Hundreds of Ugandan assured of jobs in this exports sector

He noted that for many years farmers in the region faced significant post-harvest losses and price instability, often forcing them to sell produce cheaply or watch it spoil before reaching markets.

The emphasis on out-grower participation is particularly important in Uganda’s agricultural policy debates. Large-scale agro-processing projects have frequently been criticised for failing to integrate smallholder farmers into commercial value chains. In the Deshiburg model, more than 1,500 farmers are reportedly linked to the factory through supply arrangements.

For farmers such as Jane Nakandi, the new processing plant offers a degree of predictability that has often been absent in fruit farming.

“We now have a ready market for our pineapples. They are booked before they ripen, so we are assured of the market,” she said.

Analysts say such arrangements could help address one of the key bottlenecks in Uganda’s agricultural sector: fragmented production systems that struggle to meet export consistency and quality requirements.

Yet the project also highlights the scale of the challenge ahead. Export readiness depends not only on production volumes but also on logistics systems, quality certification, cold-chain infrastructure, financing, and compliance with international food safety standards.

FAO officials acknowledged that sustaining Uganda’s value-addition ambitions will require continued investment in processing infrastructure, farmer training, and standards enforcement.

The launch also reflects deepening economic ties between Uganda and China within agriculture and industrial development. The Deshiburg investment emerged from collaboration between Chinese investors, agro-industrial park developers, and international development agencies.

Yin said the company selected Uganda because of its rich resources, stable investment environment, and enormous development potential, adding that the firm intends to develop a 1,500-acre agricultural science and technology industrial park integrating processing, warehousing, logistics, and research.

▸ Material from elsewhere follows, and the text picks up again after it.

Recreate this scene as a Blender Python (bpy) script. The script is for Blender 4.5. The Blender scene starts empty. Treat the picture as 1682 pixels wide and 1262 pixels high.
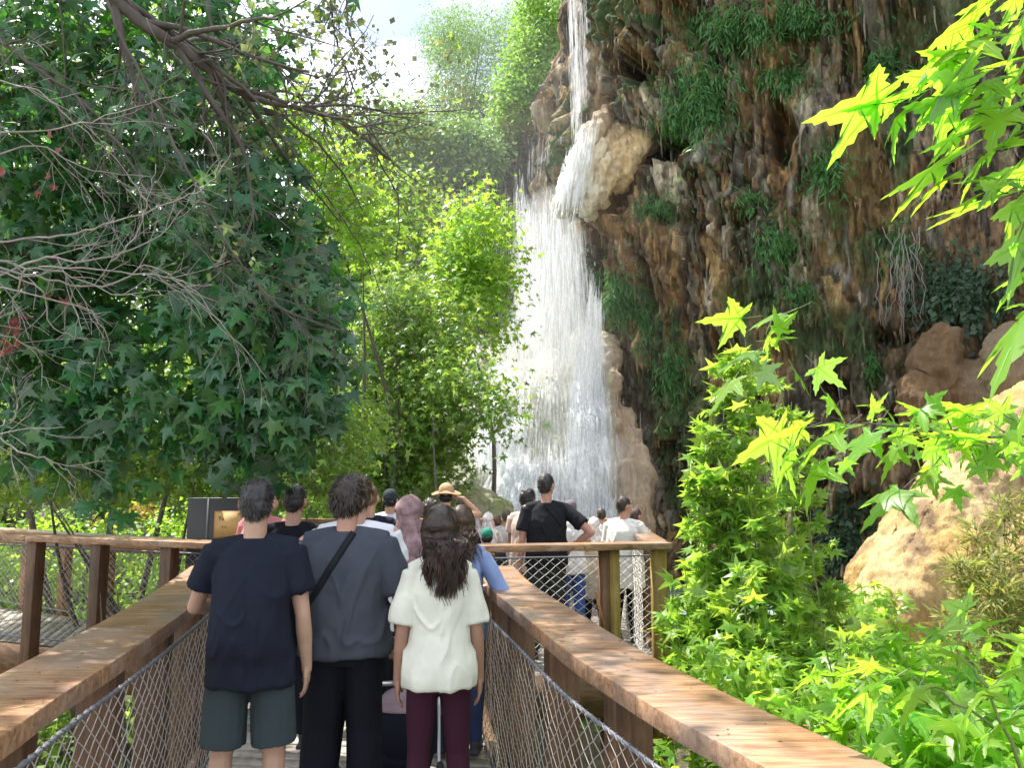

The canned pineapple shipment follows Uganda’s first export of dried chilli to China in December 2025 under the same cooperation framework, suggesting a broader push to diversify Uganda’s agricultural exports beyond traditional commodities.

China’s vast consumer market presents a significant opportunity for Uganda’s processed food sector, particularly as African countries seek to move beyond raw commodity dependence. However, economists caution that scaling such exports will require consistent production volumes, competitive pricing, and sustained quality assurance.

Still, officials see symbolic importance in the first shipment.

“What leaves this facility today is not just processed pineapple,” Zulu said.

“It is a clear signal that Uganda is ready to add value, Ready to compete globally, and ready to take its place in modern agro-industrial markets”.